Is it possible to be a Tory and a Christian?
I think not.
Comment by: Maryk
Posted: 24/03/2016 09:39:50
I don't think many disabled people or those hit by the bedroom tax or unjust sanctions will either lament his departure or respect his reasons. He was warned so often of the consequences lof what he was doing but he wouldn't listen.
Comment by: philip
Posted: 23/03/2016 11:02:52
or, to put it another way...It is quite possible that IDS would have had Hayek's full approval for everything he did except the use of the term "social justice" to describe it. Hayek would have reasonably asked "why is this programme just and that one unjust - what are the objective criteria of justice that allow us to make a judgement?". Of course, the use of words is important - that is why Hayek did not want to see the adoption of the term "justice" to describe redistribution. But we should split the two debates - the important intellectual debate about exactly what "social justice" should mean (which we should, indeed, talk about more in an intellectually curious way) and the other debate about what interventions Hayek believed in. He was not an anarchist and he did not believe the poor should be left on the streets. Indeed, his ideas about redistribution go quite far.
Comment by: philip
Posted: 23/03/2016 10:47:38
Clifford - I don't quite see why you can't separate out the two issues. As I say below, there is no reading of the Constitution of Liberty or Law Legislation and Liberty that can take one to the view that Hayek did not believe in redistribution (or for that matter quite a few other forms of intervention in the market).

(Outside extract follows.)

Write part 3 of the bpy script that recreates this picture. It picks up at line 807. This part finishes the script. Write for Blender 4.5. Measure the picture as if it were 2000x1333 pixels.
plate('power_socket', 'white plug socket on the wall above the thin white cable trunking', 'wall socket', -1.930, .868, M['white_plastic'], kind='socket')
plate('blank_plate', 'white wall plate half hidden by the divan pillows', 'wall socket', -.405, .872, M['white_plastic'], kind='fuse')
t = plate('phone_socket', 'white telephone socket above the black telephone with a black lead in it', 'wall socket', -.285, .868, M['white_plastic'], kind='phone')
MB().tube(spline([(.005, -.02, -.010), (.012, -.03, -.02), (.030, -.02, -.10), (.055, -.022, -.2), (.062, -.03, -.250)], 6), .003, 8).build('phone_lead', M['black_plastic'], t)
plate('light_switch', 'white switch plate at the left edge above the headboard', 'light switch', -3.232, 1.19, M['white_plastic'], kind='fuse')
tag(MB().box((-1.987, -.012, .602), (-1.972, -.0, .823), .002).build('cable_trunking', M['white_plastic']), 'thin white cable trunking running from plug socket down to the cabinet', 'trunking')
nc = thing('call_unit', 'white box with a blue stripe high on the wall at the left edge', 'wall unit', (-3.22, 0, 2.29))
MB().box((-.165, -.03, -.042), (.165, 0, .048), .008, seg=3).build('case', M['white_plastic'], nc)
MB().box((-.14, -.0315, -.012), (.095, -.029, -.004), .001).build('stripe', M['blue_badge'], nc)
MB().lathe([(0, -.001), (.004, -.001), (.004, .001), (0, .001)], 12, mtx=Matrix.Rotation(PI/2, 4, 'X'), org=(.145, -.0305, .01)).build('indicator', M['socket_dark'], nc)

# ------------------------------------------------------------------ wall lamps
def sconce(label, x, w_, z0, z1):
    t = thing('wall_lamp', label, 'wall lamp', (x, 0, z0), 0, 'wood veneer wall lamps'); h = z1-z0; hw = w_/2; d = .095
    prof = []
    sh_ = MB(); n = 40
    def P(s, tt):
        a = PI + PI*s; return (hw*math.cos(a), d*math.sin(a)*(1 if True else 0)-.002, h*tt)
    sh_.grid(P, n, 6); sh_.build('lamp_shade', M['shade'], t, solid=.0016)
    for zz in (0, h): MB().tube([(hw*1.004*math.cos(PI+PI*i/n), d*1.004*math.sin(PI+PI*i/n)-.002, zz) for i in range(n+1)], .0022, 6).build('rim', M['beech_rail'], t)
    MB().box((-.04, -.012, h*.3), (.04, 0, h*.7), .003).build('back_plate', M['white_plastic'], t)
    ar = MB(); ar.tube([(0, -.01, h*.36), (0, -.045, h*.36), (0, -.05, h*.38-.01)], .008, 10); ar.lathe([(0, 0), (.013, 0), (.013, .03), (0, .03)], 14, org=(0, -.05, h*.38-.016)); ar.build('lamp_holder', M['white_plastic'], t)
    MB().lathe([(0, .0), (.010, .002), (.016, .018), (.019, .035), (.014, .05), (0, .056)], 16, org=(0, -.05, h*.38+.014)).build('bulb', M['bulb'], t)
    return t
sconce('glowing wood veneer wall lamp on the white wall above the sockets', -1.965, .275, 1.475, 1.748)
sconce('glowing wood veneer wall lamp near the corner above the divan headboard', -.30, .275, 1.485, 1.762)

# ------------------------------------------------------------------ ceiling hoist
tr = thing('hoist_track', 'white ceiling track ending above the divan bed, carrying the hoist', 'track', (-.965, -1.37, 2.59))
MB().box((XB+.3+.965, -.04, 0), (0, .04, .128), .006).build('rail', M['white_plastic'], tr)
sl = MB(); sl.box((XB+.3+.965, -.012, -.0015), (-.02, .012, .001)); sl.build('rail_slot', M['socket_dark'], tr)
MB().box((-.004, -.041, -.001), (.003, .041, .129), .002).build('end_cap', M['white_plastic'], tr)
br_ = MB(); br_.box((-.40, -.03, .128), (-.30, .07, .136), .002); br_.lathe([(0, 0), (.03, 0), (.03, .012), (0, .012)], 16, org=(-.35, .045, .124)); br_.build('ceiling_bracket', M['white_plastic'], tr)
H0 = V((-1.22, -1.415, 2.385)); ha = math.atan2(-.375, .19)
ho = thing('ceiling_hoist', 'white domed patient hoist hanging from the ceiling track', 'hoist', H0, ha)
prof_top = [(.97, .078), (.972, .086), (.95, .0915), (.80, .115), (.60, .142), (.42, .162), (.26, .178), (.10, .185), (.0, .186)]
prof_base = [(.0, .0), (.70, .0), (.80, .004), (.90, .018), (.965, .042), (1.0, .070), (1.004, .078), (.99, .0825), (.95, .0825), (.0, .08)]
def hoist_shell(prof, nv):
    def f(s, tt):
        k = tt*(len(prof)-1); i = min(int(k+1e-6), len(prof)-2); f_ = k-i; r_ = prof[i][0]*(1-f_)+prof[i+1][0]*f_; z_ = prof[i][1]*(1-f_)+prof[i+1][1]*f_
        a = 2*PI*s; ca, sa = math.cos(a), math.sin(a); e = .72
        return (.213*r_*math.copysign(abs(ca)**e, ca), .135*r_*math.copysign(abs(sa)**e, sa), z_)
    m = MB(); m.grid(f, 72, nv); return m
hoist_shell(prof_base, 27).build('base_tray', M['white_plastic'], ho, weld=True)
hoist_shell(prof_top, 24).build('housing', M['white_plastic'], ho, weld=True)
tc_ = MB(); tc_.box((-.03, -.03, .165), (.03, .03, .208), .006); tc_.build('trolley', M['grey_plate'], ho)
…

Now you (and for that matter, the Church - though only relatively recently) might like to call such redistribution "social justice". Hayek's objection was not to the action, but to that description of income redistribution. I am writing something at the moment in which I say (and others have said this too) that Hayek was actually wrong about the Church's original understanding of social justice. Until the 1930s, the Church used the term "social justice" to mean justice in economic and social relationships (eg an employer treating their employees justly, or the state not somehow excluding people from running a business by unjust discrimination). This does have real meaning and it is a pity that Hayek did not run with that properly. So, to sum up: (a) I think there is real meaning in the term "social justice" (b) I don't think it is a good term to describe large scale mechanisms of income redistribution (c) Hayek did believe in income redistribution etc but did not wish to describe them as "social justice" (d) Nevertheless, I think Hayek could have done us a favour by exploring the concept more (good article we published by Rhonheimer on that).
Comment by: philip
Posted: 22/03/2016 11:28:17
I think Clifford misunderstands Hayek's critique of social justice. He was not especially criticising anything in which IDS believed or anything at the heart of Catholic social teaching. Hayek's antipathy to the term arose because he believed that it is not possible to specify a distribution of incomes that could be described definitively as "just". Justice is characterised by objectivity (as in "justice is blind"). We can say with some certainty that an outcome of a criminal process is more or less just than another outcome, but there will be wide disagreement over the principles by which the distribution of incomes should be determined. It is therefore not possible in Hayek's view to describe outcomes as just or unjust. This is why it is a "mirage": we can talk about it in the abstract without every stumbling across it in reality. I sympathise with this view, but it is an argument about semantics. Indeed, until the 20th century, the Church did not use the word "justice" to describe the distribution of incomes (more to describe social relationships). In both Constitution of Liberty (257) and Law, Legislation and Liberty (book 3, page 55) Hayek talks about redistribution to ensure a minimum standard of living dependent upon the average income of the country (well beyond what Rerum novarum ever suggested) and he makes clear that he is not that that he is not that concerned if this minimum level is quite high as long as the means by which it is financed is just.